Britain’s ICAP PLC has agreed to pay about US$87 million to settle US and UK charges of manipulating a key global interest rate, the fourth financial firm sanctioned in the international rate-rigging scandal.
The US Commodity Futures Trading Commission on Wednesday said that ICAP, the world’s largest broker of trades between banks, engaged in rigging of the London interbank offered rate, or LIBOR, from October 2006 to January 2011.
Separately, US prosecutors filed criminal charges in Manhattan on Wednesday against three former ICAP brokers, saying they hurt the integrity of the financial markets by taking part in the scheme.
Brokers Darrell Read, of New Zealand, and Daniel Wilkinson and Colin Goodman of Britain were each charged with conspiracy to commit wire fraud and two counts of wire fraud. They face a maximum 30 years in prison for each of three counts.
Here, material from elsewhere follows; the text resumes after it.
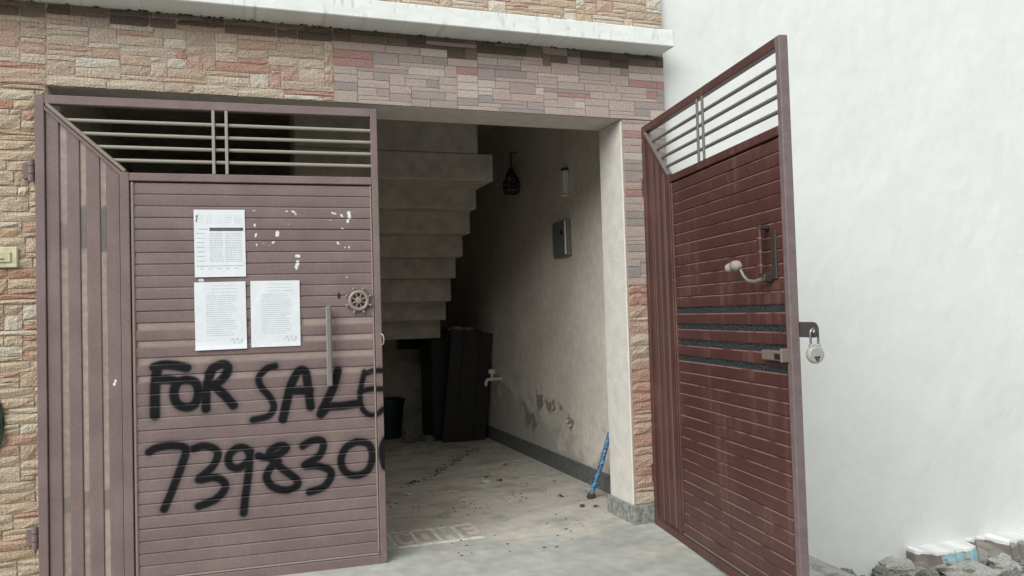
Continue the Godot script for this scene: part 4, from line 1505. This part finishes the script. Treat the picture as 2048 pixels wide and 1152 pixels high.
# ------------------------------------------------------------------ rubble by the white wall
func rubble() -> void:
	# broken plinth with scraps of blue paint
	var pl := thing("broken_plinth", "broken plinth with white top and blue paint at the white wall foot", "plinth")
	var b := MB.new()
	b.rect = Rect2(3.9, -0.36, 1.8, 0.28)
	var nz := FastNoiseLite.new()
	nz.seed = 21
	nz.frequency = 3.0
	var n := 40
	var top := []
	var front := []
	var back := []
	for i in n + 1:
		var x := lerpf(3.99, 5.6, float(i) / n)
		var bite := 0.06 * absf(nz.get_noise_1d(x * 5.0)) + (0.13 if x > 4.42 and x < 4.62 else 0.0) + 0.10 * soft(4.08, 3.98, x)
		var y := -0.385 + 0.006 * nz.get_noise_1d(x * 9.0)
		var z := 0.115 - bite
		back.append(Vector3(x, y + 0.004, -0.06))
		top.append(Vector3(x, y, z))
		front.append(Vector3(x + 0.01 * nz.get_noise_1d(x * 20.0), -0.62, z + 0.04 + 0.03 * nz.get_noise_1d(x * 14.0)))
	for i in n:
		b.quad(back[i], back[i + 1], top[i + 1], top[i], Vector3.UP)
		b.quad(top[i], top[i + 1], front[i + 1], front[i], Vector3(0, 0, 1))
	b.quad(back[0], top[0], front[0], Vector3(back[0].x, -0.62, -0.06), Vector3.LEFT)
	var bm := b.mesh()
	var w := 512
	var h := 96
	var n1 := noise_bytes(w, h, 0.018, 4, 170)
	var n2 := noise_bytes(w, h, 0.05, 4, 171)
	var img := PackedByteArray()
	img.resize(w * h * 3)
	for y in h:
		for x in w:
			var k := y * w + x
			var px := 3.9 + 1.8 * x / w
			var py := -0.36 - 0.28 * y / h + (n2[k] - 128) * 0.00006
			var c := Color(0.86, 0.855, 0.84)
			if py < -0.398:
				# old blue paint, grey core and brown dirt where the face has broken away
				var v := n1[k] / 255.0 + 0.12 * (n2[k] - 128) / 128.0
				c = Color(0.64, 0.62, 0.59).lerp(Color(0.50, 0.465, 0.44), soft(0.4, 0.6, v))
				var blue := soft(0.07, 0.055, absf(px - 4.19) + (n2[k] - 128) * 0.0003) + soft(0.075, 0.06, absf(px - 4.36) + (n2[k] - 128) * 0.0003)
				c = c.lerp(Color(0.60, 0.735, 0.775), clampf(blue, 0, 1) * soft(0.72, 0.62, v))
			c = c * (1.0 + 0.10 * (n2[k] - 128) / 128.0)
			img[k * 3] = clampi(int(255 * c.r), 0, 255)
			img[k * 3 + 1] = clampi(int(255 * c.g), 0, 255)
			img[k * 3 + 2] = clampi(int(255 * c.b), 0, 255)
	part(pl, "core", bm, mat("plinth_face", Color(1, 1, 1), 0.9, tex_from(img, w, h), 0.0, null, 0.0, 0.25))
	var rocks := [[3.47, 0.03, 0.06, "rock_grey", "grey lump of rubble nearest the open gate's free edge"], [3.70, 0.06, 0.055, "rock_grey", "grey lump second along the rubble row from the open gate"], [3.86, 0.00, 0.075, "rock_pale", "pointed pale lump against the white wall left of the plinth"],
		[3.91, 0.20, 0.055, "rock_grey", "grey lump lying before the broken left end of the plinth"], [4.13, 0.27, 0.11, "rock_pale", "broad pale slab of rubble under the blue painted plinth"], [4.47, 0.20, 0.065, "rock_pale", "pale lump before the bitten gap in the plinth"],
		[4.64, 0.33, 0.045, "rock_dark", "dark lump of rubble furthest along the plinth"], [4.34, 0.36, 0.045, "rock_grey", "grey lump in front of the broad pale slab"], [4.235, 0.19, 0.04, "rock_pale", "small pale stone leaning on the blue paint of the plinth"]]
	for i in rocks.size():
		var r: Array = rocks[i]
		b = MB.new()
		var s: float = r[2]
		add_blob(b, Vector3.ZERO, Vector3(s * 1.35, s * (0.8 if i != 4 else 0.45), s), 200 + i, 0.34, 9, 14)
		var o := part(self, "rubble_stone", b.mesh(), mats[r[3]])
		o.position = Vector3(r[0], ground_height(r[0], r[1]) + s * 0.45, r[1])
		o.rotation.y = i * 1.3
		tag(o, r[4], "rubble", "rubble along the white wall")
	var g := MB.new()
	for i in 420:
		var x := rng.randf_range(3.25, 5.2)
		var z := rng.randf_range(0.0, 0.75)
		var s := rng.randf_range(0.006, 0.028)
		add_blob(g, Vector3(x, ground_height(x, z) + s * 0.35, z), Vector3(s * 1.3, s * 0.8, s), 400 + i, 0.4, 4, 6)
	var gv := part(self, "gravel", g.mesh(), mats.rock_grey)
	gv.set_meta("kind", "stuff")
	tag(gv, "grey gravel and grit along the foot of the white wall", "gravel")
A British banking trade group sets the LIBOR every morning after international banks submit estimates of what it costs them to borrow. The rate affects trillions of dollars in contracts around the world, including mortgages, bonds and consumer loans.
Barclays Bank and Royal Bank of Scotland, as well as UBS, Switzerland’s biggest bank, have paid a total US$2.5 billion to settle charges of rigging the LIBOR.
Other banks, including Citigroup Inc and JPMorgan Chase & Co, are being investigated.
Britain’s Financial Conduct Authority fined ICAP US$22.4 million, while the US commission levied a US$65 million penalty against the firm.
ICAP also agreed to take steps to ensure the accuracy of the interest rate information it submits.
London-based ICAP said in a statement it has been cooperating with a criminal investigation by the US Department of Justice.
“We deeply regret and strongly condemn the inexcusable actions of the brokers who sought to assist certain bank traders in their efforts to manipulate [LIBOR],” ICAP chief executive officer Michael Spencer said.
The misconduct at ICAP involved a large number of brokers, including two managers, the regulators said.
One broker, known as “Lord LIBOR” or “Mr LIBOR,” engaged in manipulation to aid a favored client of ICAP who was a trader at UBS in Japan, according to the US commission.
UBS made at least 330 written requests to ICAP brokers for inaccurate interest-rate information, the regulators added.
Weak supervision by ICAP allowed the misconduct to continue for more than four years, they said.
“Any market participant who seeks to undermine the integrity of a global benchmark interest rate must be held accountable,” commission Enforcement Director David Meister said in a statement.
The process of setting the LIBOR has come under scrutiny since Barclays admitted in June last year that it had submitted false information to keep the rate low. Barclays agreed to pay a US$453 million fine, and its chief executive and chairman both resigned soon afterward.
Several US cities and municipal agencies have filed lawsuits against some of the banks that set the LIBOR rate seeking damages for losses suffered as a result of an artificially low rate.